Charged Conducting Sheet v. Charged Non-Conducting Sheet

[Taulant Sholla]

Homework Statement

An electron is shot directly toward the center of a large metal plate that has surface charge density sigma. If the initial kinetic energy of the electron is known and if the electron is to stop (due to electrostatic repulsion from the plate) just as it reaches the plate, how far from the plate must the launch point be?

Relevant Equations

E=sigma/a/epsilon_0

The solution to this problem states the electric field is E=σ/ε₀. Is that because it's a conducting plate? I know for a non-conducting plate it's E=σ/2ε₀. This is a Gauss' Law problem. I know how to derive for non-conducting plate. What's different with conducting plate derivation? Thank you!

 

[haruspex]

What's different with conducting plate derivation?

For a non-conducting plate, there need not be any other charge on it, but for a conducting plate there is necessarily an equal charge on the further surface.

One thing bothers me about this question, though: as the electron approaches the plate, the charges on the plate will redistribute.

 

[Delta2]

One thing bothers me about this question, though: as the electron approaches the plate, the charges on the plate will redistribute.

Strictly speaking you are right but for the level of this problem (i suspect high school or college level) we can safely consider as negligible the EM field produced by the moving electron (or just neglect the E-field in the quasi static approximation).
Does it have analytical solution if we don't neglect the EM field produced by the electron? I don't think so.

 

[Isaac0427]

For a conducting plate in electrostatic equilibrium such as the metal one in your problem, the electric field indeed is $\sigma /\epsilon_0$. To derive this, one crucial thing has to be considered-- the electric field inside of a conductor in electrostatic equilibrium is zero (hopefully you know the qualitative argument as to why this is!) Set up a Gaussian cylinder with surface area of the faces each being A, and have one end of the cylinder be inside the conductor and the other outside (this is the same Gaussian surface used in the non-conducting plate derivation). Using the crucial fact mentioned above, do you see where you lose that factor of 2 in the denominator of $\sigma /2\epsilon_0$?

 

[haruspex]

Strictly speaking you are right but for the level of this problem (i suspect high school or college level) we can safely consider as negligible the EM field produced by the moving electron (or just neglect the E-field in the quasi static approximation).
Does it have analytical solution if we don't neglect the EM field produced by the electron? I don't think so.

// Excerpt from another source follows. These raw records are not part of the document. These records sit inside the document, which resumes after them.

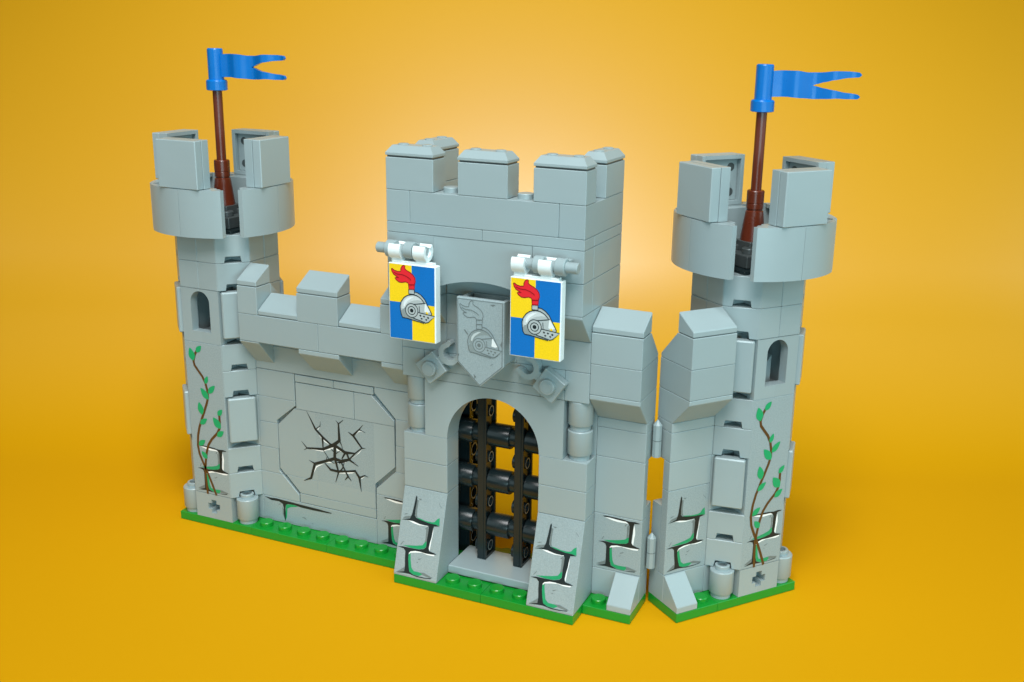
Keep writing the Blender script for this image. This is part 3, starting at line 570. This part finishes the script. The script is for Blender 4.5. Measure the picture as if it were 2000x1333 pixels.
# ------------------------------------------------------------------ portcullis
pc = thing('portcullis', 'black barred portcullis standing in the arched gateway of the gatehouse', 'portcullis', (4, 2.5, .8))
D0 = (-4, -2.5, -.8)
for x0 in (1.2, 2.85, 4.5, 6.15):
    mb = MB()
    mb.box(x0, x0 + .3, 2.02, 3, .81, 8.8, BLACK, .018)
    for y0, y1 in ((2.02, 2.14), (2.88, 3.0)): mb.box(x0 + .3, x0 + .4, y0, y1, .81, 8.8, BLACK, .008)
    for z0 in (.81, 8.68): mb.box(x0 + .3, x0 + .4, 2.14, 2.88, z0, z0 + .12, BLACK, .0)
    for k in range(8):
        zz = 1.3 + k
        mb.lathe([(.24, 0), (.24, .095), (.17, .095), (.17, .02)], (x0 + .3, 2.5, zz), 'x', BLACK, 24)
        mb.stroke([(2.5 + .205 * math.cos(R(a)), zz + .205 * math.sin(R(a)), .035) for a in range(0, 361, 20)], lambda u, v: (x0 + .398, u, v), BLACKEDGE)
        if k not in (1, 3, 5): mb.lathe([(.3, 0), (.3, -.18), (.27, -.2)], (x0, 2.5, zz), 'x', BLACK, 24)
    mb.build('bar', pc, D0)
for x0 in (1.6, 3.25, 4.9):
    for zz in (2.3, 4.3, 6.3):
        mb = MB(); mb.lathe([(.46, .0), (.49, .03), (.49, .93), (.47, .96), (.38, .96), (.38, 1.25)], (x0, 2.5, zz), 'x', BLACK, 40); mb.build('cross_bar', pc, D0)
mb = MB(); mb.box(1.3, 1.86, 3.05, 3.95, .41, 8.75, BLACK, .02)
for y0, y1 in ((3.05, 3.2), (3.8, 3.95)): mb.box(1.86, 1.98, y0, y1, .41, 8.75, BLACK, .01)
for k in range(8):
    zz = 1.05 + k
    mb.lathe([(.3, 0), (.3, .11), (.22, .11), (.22, .0)], (1.86, 3.5, zz), 'x', BLACK, 24)
    mb.stroke([(3.5 + .26 * math.cos(R(a)), zz + .26 * math.sin(R(a)), .05) for a in range(0, 361, 20)], lambda u, v: (1.974, u, v), BLACKEDGE)
    mb.stroke([(3.2, zz - .62, .05), (3.34, zz - .5, .05), (3.2, zz - .38, .05)], lambda u, v: (1.985, u, v), BLACKEDGE)
mb.build('guide_rail', pc, D0)

# ------------------------------------------------------------------ banners
def banner(x0, label):
    t = thing('banner', label, 'banner', (x0 + 1, -.58, 10.87), 0, 'knight helmet banners on the gatehouse')
    off = (-x0 - 1, .58, -10.87); W_, Hh = 2.0, 2.95; z0 = 10.87
    mb = MB(); mb.box(x0, x0 + W_, -.78, -.39, z0, z0 + Hh, WHITE, .03)
    f = lambda l: (lambda u, v: (x0 + u + .03, -.78 - l, z0 + .03 + v))
    e = .045; cx, cz = 1.0, 1.46
    for (a, b_, c, d), m in (((e, cx, cz, Hh - e), PYEL), ((cx, W_ - e, cz, Hh - e), PBLU), ((e, cx, e, cz), PBLU), ((cx, W_ - e, e, cz), PYEL)):
        mb.sheet([(a, c), (b_, c), (b_, d), (a, d)], lambda u, v: (x0 + u, -.784, z0 + v), m)
    crest(mb, f, False); mb.build('banner_tile', t, off)
    for cx_ in (.33, 1.36):
        mb = MB(); zc, yc = 14.3, -.58
        pts = arc(yc, zc, .36, 42, -222, 30) + arc(yc, zc, .205, -222, 42, 26)
        a = x0 + cx_ - .24; mb.prism(pts, 'x', a, a + .49, WHITE, .0)
        mb.prism([(-.78 + .06, z0 + Hh - .02), (-.45, z0 + Hh - .02), (-.5, 14.08), (-.74, 14.08)], 'x', a + .02, a + .47, WHITE, .02)
        mb.build('clip', t, off)
    mb = MB(); mb.box(x0 + .16, x0 + 1.84, -.74, -.43, z0 + Hh - .03, z0 + Hh + .09, WHITE, .02); mb.build('top_rail', t, off)
banner(.5, 'quartered yellow and blue knight helmet banner hanging from the bar nearer the cracked wall')
banner(5.5, 'quartered yellow and blue knight helmet banner hanging from the bar nearer the hinged wing')

# ------------------------------------------------------------------ flags
def flag(loc, ang, label):
    t = thing('flag', label, 'flag', loc, ang, 'blue flags on the towers'); zb = loc[2]
    mb = MB(); mb.lathe([(.36, 14.55), (.47, 14.56), (.46, 14.75), (.34, 15.72), (.30, 15.74), (.30, 15.8), (.325, 15.82), (.325, 16.0), (.31, 16.02), (.33, 16.04), (.33, 16.48), (.3, 16.52), (.2, 16.52)], (0, 0, -zb), 'z', BROWN, 36); mb.build('pole_base', t)
    mb = MB(); mb.lathe([(.2, 16.4), (.2, 20.4)], (0, 0, -zb), 'z', BROWN, 28); mb.build('pole', t)
    mb = MB(); mb.lathe([(.38, 19.44), (.44, 19.47), (.44, 19.83), (.4, 19.88), (.325, 19.9), (.325, 21.12), (.29, 21.17), (.0, 21.17)], (0, 0, -zb), 'z', BLUE, 36)
    # forked pennant, waving
    n = 46
    def table(*kv):
        def f(x):
            for (x0, y0), (x1, y1) in zip(kv, kv[1:]):
                if x <= x1:
                    k = (x - x0) / (x1 - x0); k = k * k * (3 - 2 * k) * .5 + k * .5
                    return 20.93 - (y0 + (y1 - y0) * k - 215) / 415 * .93
            return 20.93 - (kv[-1][1] - 215) / 415 * .93
        return f
    top = table((0, 215), (.15, 200), (.3, 199), (.42, 224), (.55, 220), (.72, 190), (.85, 192), (1, 206))
    bot = table((0, 630), (.2, 622), (.35, 636), (.5, 650), (.6, 642), (.75, 626), (.85, 636), (1, 634))
    fork_hi = table((.48, 430), (.52, 408), (.6, 372), (.7, 333), (.85, 298), (1, 282))
    fork_lo = table((.48, 430), (.52, 444), (.6, 470), (.7, 495), (.85, 536), (1, 560))
    wave = lambda s_: .13 * math.sin(s_ * 15 + .4) * min(1, s_ * 4)
    def strip(fa, fb, s0, s1, nn):
        tb = bmesh.new(); A = []
        for i in range(nn + 1):
            s_ = s0 + (s1 - s0) * i / nn; x = .2 + 3.3 * s_; a, b_ = fa(s_), fb(s_)
            if s_ > .965: 
                k = (s_ - .965) / .035; c_ = (a + b_) / 2; hw = (b_ - a) / 2 * math.sqrt(max(.02, 1 - k * k)); a, b_ = c_ - hw, c_ + hw
            y = wave(s_)
            A.append([tb.verts.new((x, y - .075, a - zb)), tb.verts.new((x, y - .075, b_ - zb)), tb.verts.new((x, y + .075, b_ - zb)), tb.verts.new((x, y + .075, a - zb))])
        for P, Q in zip(A, A[1:]):
            for i in range(4): tb.faces.new((P[i], P[(i + 1) % 4], Q[(i + 1) % 4], Q[i])).smooth = True
        tb.faces.new(A[0]); tb.faces.new(A[-1]); bmesh.ops.recalc_face_normals(tb, faces=tb.faces)
        bmesh.ops.split_edges(tb, edges=[e for e in tb.edges if e.calc_face_angle(0) > .7])
        mb.add(tb, BLUE)
    strip(bot, top, 0, .48, 24); strip(fork_hi, top, .48, 1, 28); strip(bot, fork_lo, .48, 1, 28)
    mb.build('pennant', t)
flag((-10, 3, 14.6), 0, 'blue forked flag on a brown pole in the tower left of the cracked wall')
c_, s_ = math.cos(WA), math.sin(WA)
flag((WX + c_ * 4 - s_ * 2, WY + s_ * 4 + c_ * 2, 14.6), R(16), 'blue forked flag on a brown pole in the tower of the hinged wing')
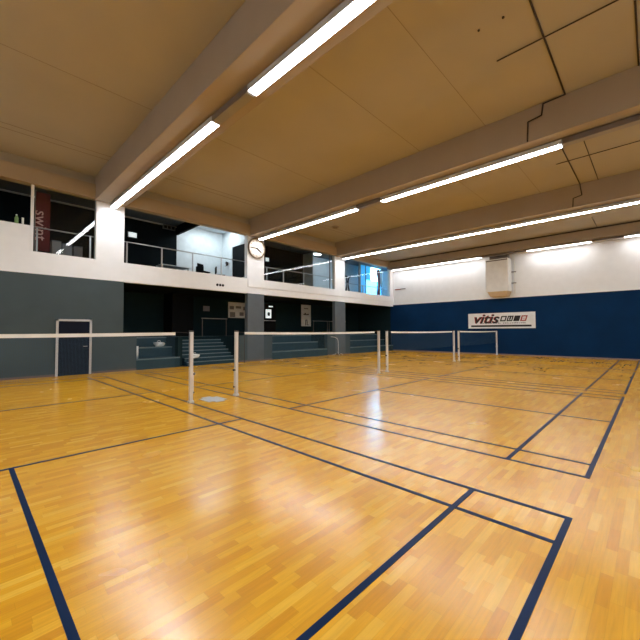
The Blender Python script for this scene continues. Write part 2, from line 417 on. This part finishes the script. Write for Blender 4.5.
# glazing
def pane(n, x0, x1, y=G + .12, div=()):
    w_ = struct('window_%d' % n, bx(x0, x1, y, y + .01, 4.28, 6.56), 'glass')
    f = MB()
    for x in div: f.box(x - .02, x + .02, y - .02, y + .03, 4.28, 6.56)
    if div: struct('window_frame', f, 'housing', w_)
pane(1, -1.85, -.02); pane(2, 7.79, 13.57, div=(13.2,)); pane(3, 14.57, 20.2, div=(16.35,))
# lamps in the rooms behind
def room_lamp(x0, x1, y0, y1, z, m, label):
    t = thing('ceiling_lamp', label, 'ceiling lamp', ((x0 + x1) / 2, (y0 + y1) / 2, z), 0)
    a, b = (x1 - x0) / 2, (y1 - y0) / 2
    bx(-a - .03, a + .03, -b - .03, b + .03, -.03, 0).build('housing', 'frame_white', t)
    bx(-a, a, -b, b, -.05, -.03).build('diffuser', m, t)
room_lamp(5.0, 6.9, 16.3, 17.2, 7.42, 'room_lamp', 'bright ceiling panel in the lit white gallery room')
room_lamp(15.2, 16.6, 16.2, 16.6, gc, 'room_lamp', 'ceiling lamp in the pale gallery room left of the blue window')
room_lamp(14.3, 14.9, 17.0, 17.4, gc, 'room_lamp', 'small ceiling lamp at the back of the right-hand gallery rooms')
# daylight window at the far end
wd = struct('window_5', bx(19.55, 22.7, 17.02, 17.06, gz, 7.15), 'sky_blue')
struct('window_pane', bx(21.15, 22.5, 16.99, 17.02, 5.95, 7.05), 'sky_white', wd, label='brightest upper pane of the window')
struct('window_pane', bx(20.4, 22.6, 16.99, 17.02, gz, 5.9), 'sky_cyan', wd)
struct('window_frame', bx(19.45, 19.6, 16.95, 17.1, gz, 7.2).box(22.65, 22.75, 16.95, 17.1, gz, 7.2).box(19.45, 22.75, 16.95, 17.1, 7.12, 7.2).box(20.32, 20.38, 16.96, 17.1, gz, 7.15), 'housing', wd)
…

Yes, I'm sure it's fine as long as the initial distance from the plate is large compared with the average spacing of electrons on the plate.

 

[Delta2]

Yes, I'm sure it's fine as long as the initial distance from the plate is large compared with the average spacing of electrons on the plate.

i am not so sure i understand you here, can you expand?

 

[haruspex]

i am not so sure i understand you here, can you expand?

Under that condition, for most of the journey of the electron towards the plate there will be very little redistribution.

 

[Delta2]

Under that condition, for most of the journey of the electron towards the plate there will be very little redistribution.

Yes, but since the stopping point of the electron is just above the plate, there will be some fraction of the journey (when the electron gets very close to the plate) where the redistribution is not negligible, but yes this is a tiny fraction of the total journey of electron.

 

[haruspex]

Yes, but since the stopping point of the electron is just above the plate, there will be some fraction of the journey (when the electron gets very close to the plate) where the redistribution is not negligible, but yes this is a tiny fraction of the total journey of electron.

Right, but what matters is how that compares with the initial spacing of the electrons. E.g. start with just five electrons in a square sheet. They will be one at each corner and one central. When the fired electron reaches the sheet, the fired electron will have deviated one way and the central electron another.

 

[Delta2]

Right, but what matters is how that compares with the initial spacing of the electrons. E.g. start with just five electrons in a square sheet. They will be one at each corner and one central. When the fired electron reaches the sheet, the fired electron will have deviated one way and the central electron another.

Yes , the way i understand it is that when the distance of the electron is big, in comparison with the inter-electron spacing in the plate, then the force from the electron will be small in comparison with the interelectron forces in the plate, hence it won't affect much the positioning of electrons in the plate.